Moog synthesizers have gone on to be used in countless recordings, by every band from Kraftwerk to the Beach Boys. Remember those "switched-on" classical albums, like Switched-On Bach?

All Moog. 

These days Moog's company still makes instruments in the USA and throws a music festival every couple of years in Durham, North Carolina.
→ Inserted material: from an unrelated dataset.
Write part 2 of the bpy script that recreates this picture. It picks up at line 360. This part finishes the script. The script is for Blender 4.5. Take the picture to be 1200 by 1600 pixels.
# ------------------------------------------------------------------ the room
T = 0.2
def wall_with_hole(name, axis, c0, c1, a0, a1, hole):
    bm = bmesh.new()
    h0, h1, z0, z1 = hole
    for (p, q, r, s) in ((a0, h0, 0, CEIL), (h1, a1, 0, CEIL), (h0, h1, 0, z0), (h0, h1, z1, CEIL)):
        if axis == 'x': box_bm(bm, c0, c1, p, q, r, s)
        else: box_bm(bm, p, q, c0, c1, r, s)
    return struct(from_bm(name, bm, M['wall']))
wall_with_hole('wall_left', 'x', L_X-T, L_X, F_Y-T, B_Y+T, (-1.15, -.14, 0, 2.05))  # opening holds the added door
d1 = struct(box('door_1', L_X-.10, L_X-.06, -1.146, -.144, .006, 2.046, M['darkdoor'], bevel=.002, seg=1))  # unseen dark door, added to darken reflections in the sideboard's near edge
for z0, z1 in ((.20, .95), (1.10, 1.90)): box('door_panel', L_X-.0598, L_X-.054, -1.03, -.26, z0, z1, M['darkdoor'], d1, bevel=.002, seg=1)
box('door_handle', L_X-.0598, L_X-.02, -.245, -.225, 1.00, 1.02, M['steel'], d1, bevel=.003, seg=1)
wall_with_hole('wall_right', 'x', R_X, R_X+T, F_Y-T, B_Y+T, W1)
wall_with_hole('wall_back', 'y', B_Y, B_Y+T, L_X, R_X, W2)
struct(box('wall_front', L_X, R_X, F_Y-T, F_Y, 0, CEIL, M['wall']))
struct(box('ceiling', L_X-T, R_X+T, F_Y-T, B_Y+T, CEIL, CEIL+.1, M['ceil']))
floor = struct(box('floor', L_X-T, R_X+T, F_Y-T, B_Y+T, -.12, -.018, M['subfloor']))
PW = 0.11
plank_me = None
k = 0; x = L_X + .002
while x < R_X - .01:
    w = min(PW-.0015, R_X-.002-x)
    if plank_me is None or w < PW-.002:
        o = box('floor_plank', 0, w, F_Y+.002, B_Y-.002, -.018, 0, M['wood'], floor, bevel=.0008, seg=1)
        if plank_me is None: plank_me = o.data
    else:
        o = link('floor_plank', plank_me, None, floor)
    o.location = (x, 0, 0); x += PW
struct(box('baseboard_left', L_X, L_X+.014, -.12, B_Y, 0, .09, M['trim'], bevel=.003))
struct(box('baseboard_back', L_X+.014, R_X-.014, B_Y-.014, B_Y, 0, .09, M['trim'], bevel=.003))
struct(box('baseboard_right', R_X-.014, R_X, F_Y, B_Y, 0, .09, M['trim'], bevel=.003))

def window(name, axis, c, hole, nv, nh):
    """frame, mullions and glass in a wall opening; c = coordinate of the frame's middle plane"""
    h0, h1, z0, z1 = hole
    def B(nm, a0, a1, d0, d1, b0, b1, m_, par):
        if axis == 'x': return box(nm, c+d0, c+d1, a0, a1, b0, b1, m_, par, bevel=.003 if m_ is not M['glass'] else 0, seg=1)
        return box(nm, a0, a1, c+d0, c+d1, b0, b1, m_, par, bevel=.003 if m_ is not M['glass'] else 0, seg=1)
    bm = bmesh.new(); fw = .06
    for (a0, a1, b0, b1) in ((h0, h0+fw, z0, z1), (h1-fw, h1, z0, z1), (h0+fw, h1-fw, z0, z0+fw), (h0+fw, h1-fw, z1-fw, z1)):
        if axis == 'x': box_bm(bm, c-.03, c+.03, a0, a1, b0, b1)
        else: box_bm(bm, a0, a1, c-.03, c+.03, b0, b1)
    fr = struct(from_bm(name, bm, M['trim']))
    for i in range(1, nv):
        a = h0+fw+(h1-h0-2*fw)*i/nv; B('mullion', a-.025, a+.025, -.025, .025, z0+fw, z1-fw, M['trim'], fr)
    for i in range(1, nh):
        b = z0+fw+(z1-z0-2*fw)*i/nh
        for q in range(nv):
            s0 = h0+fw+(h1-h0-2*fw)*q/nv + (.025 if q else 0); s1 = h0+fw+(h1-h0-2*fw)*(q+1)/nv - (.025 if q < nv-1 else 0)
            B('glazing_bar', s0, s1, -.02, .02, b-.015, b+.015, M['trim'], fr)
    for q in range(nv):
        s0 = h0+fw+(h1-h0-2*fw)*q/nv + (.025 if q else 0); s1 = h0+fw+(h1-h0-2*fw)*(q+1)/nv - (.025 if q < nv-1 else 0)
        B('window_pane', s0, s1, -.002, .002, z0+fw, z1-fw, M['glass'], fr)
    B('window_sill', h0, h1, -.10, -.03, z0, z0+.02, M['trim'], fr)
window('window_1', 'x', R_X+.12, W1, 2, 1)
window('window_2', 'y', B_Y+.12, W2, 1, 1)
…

And in the leadup to this year's Moogfest, the synth company is descending on the Ace Hotel Los Angeles for a day of drones, modular tinkering, and switched-on partying. 

It's called Dial-Tones, and it features a stellar of LA musicians, producers, and DJs performing a collaborative, back-to-back, improvised performance using Moog synths. 

Entry is limited, but if you can't make the improvised noodling session you can certainly hit the afterparty on the Ace rooftop, for a breezy evening of DJ sets by YACHT, Jerome LOL, Lovefingers, Heidi, and M. Geddes Gengras. 

It's all free.

WILDCARD: It's a Wonderful Life

https://www.instagram.com/p/6ug4Pamr-D/?tagged=itsawonderfullifemovie

It's a Wonderful Life is super dark. It's like the "Born In the USA" of Christmas movies: the story of a good man's slow, tempered descent into suicidal despair that's usually interpreted as a saccharine Christmas miracle. 

But what about the redemptive socialist ending? And Zuzu's petals, and "every time a bell rings" and all that? 

Okay, sure, but before that it's all about the death of dreams, adult resignation, and George Bailey knuckling under the pressure of a life half-lived. 

Whichever way you wanna read it, it still makes us weepy despite of ourselves, because it stirs up all that's bittersweet about the holiday season: life is wonderful and impossible, and that's okay.

It's a Wonderful Life will be leaving everybody misty-eyed at half dozen different revival houses this week, including the Echo Park Film Center, the Aero, the Egyptian, and Cinefamily.